### Supplied material ###

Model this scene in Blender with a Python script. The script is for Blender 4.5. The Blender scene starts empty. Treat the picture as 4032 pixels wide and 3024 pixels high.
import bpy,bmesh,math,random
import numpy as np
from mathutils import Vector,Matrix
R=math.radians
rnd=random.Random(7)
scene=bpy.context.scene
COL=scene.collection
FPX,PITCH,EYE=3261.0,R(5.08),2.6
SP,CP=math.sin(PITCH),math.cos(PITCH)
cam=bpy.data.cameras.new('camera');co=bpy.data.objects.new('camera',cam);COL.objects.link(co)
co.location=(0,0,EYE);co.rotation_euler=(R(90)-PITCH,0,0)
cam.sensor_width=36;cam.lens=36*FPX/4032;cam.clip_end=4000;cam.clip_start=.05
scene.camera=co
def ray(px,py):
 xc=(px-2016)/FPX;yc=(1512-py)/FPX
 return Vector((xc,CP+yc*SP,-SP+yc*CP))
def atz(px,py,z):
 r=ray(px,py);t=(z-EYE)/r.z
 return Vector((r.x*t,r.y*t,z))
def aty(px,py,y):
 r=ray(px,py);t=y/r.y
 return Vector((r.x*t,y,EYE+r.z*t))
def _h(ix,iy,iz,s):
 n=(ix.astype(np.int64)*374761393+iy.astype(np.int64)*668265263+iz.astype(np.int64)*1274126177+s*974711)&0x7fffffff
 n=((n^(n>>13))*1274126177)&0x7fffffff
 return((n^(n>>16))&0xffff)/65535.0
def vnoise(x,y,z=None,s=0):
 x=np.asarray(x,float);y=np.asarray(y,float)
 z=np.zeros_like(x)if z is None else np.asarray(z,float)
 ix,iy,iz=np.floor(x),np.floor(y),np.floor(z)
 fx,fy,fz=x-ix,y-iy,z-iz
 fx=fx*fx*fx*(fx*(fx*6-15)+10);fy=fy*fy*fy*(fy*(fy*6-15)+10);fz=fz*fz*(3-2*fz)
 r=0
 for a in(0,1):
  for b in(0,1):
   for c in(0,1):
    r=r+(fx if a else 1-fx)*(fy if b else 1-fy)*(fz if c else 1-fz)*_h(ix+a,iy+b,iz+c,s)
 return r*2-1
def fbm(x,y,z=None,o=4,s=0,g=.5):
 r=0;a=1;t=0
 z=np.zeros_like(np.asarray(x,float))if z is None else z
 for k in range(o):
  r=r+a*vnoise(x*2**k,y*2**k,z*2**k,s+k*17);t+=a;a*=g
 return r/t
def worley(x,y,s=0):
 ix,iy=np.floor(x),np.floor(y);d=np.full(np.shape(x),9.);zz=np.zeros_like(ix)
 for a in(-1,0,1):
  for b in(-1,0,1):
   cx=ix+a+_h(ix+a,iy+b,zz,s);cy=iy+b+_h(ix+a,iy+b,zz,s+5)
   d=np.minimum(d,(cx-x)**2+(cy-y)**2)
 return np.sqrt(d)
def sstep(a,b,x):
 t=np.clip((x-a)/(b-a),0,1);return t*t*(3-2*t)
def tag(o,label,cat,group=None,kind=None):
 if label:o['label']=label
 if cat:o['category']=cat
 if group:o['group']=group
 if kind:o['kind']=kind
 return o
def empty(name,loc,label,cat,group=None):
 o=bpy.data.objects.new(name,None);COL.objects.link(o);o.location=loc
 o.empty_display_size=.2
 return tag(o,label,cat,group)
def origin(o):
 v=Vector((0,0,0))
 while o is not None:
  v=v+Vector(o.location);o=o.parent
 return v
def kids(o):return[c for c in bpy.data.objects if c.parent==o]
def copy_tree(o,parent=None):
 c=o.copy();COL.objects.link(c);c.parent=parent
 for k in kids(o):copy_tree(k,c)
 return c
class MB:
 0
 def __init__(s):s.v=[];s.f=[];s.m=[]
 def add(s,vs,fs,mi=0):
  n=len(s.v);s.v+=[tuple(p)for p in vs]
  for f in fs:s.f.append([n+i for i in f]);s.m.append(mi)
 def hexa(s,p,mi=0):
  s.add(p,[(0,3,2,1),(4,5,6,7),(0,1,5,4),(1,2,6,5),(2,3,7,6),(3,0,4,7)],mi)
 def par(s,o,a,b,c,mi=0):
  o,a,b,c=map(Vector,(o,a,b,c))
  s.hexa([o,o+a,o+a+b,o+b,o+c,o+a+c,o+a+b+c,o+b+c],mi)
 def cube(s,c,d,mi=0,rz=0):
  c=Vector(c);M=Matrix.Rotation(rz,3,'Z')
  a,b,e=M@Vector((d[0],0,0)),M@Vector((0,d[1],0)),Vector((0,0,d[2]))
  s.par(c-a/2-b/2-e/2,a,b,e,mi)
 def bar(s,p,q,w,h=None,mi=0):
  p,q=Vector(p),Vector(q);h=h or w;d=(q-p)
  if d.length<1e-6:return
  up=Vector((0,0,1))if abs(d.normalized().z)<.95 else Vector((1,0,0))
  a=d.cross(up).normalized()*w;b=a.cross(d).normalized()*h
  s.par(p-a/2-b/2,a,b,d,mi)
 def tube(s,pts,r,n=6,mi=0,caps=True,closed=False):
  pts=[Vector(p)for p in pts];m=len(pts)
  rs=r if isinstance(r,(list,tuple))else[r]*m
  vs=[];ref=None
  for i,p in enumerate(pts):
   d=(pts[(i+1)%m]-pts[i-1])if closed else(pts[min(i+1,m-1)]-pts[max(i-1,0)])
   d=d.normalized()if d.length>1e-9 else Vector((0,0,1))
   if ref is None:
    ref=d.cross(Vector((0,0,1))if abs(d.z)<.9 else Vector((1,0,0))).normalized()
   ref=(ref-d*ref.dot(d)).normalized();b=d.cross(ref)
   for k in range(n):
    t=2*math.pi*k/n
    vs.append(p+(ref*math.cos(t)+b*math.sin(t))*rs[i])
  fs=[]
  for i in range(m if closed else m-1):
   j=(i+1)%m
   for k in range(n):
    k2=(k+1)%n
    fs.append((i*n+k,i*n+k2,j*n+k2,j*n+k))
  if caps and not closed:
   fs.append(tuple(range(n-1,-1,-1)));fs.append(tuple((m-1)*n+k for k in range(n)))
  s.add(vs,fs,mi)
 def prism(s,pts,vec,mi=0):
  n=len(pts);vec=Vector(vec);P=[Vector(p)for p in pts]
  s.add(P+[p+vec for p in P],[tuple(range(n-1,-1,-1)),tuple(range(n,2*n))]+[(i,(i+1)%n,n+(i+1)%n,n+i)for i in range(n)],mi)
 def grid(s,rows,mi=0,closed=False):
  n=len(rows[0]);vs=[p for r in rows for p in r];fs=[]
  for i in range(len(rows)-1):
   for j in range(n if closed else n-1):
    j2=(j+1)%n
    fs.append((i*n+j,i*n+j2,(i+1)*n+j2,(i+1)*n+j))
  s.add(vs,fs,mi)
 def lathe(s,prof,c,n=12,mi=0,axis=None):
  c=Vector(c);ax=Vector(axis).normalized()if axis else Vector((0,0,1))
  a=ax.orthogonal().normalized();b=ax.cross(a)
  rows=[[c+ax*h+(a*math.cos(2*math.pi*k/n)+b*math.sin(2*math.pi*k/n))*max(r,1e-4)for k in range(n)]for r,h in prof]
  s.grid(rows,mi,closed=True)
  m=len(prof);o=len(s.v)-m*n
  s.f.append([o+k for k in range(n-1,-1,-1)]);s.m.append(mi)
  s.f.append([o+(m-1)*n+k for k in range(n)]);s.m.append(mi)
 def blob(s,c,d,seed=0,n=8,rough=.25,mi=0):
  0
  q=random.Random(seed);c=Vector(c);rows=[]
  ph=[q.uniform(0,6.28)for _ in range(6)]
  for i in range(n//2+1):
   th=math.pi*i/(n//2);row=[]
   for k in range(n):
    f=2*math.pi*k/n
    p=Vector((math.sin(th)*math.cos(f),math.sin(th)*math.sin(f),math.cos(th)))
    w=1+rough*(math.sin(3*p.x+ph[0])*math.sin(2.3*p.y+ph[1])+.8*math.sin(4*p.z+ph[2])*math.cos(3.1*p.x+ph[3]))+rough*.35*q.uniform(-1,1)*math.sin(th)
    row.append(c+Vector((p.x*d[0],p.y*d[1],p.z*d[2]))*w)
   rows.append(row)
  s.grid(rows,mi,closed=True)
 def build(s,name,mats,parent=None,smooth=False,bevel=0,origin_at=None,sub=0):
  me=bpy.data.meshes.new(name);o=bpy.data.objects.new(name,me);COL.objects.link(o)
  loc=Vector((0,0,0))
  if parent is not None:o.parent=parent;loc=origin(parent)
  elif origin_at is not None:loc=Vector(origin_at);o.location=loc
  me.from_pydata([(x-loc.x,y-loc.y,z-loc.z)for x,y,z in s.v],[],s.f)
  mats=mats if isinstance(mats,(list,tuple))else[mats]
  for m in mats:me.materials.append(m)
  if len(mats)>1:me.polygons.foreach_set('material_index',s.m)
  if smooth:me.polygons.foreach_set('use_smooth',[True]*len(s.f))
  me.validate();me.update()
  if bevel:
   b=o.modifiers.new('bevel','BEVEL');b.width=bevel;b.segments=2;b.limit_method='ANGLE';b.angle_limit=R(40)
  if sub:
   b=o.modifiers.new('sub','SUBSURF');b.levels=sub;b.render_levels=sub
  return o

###

(Task instructions):
Determine how many lines of the listing hold the word "scene" and reply with that figure alone.

(Written solution):
4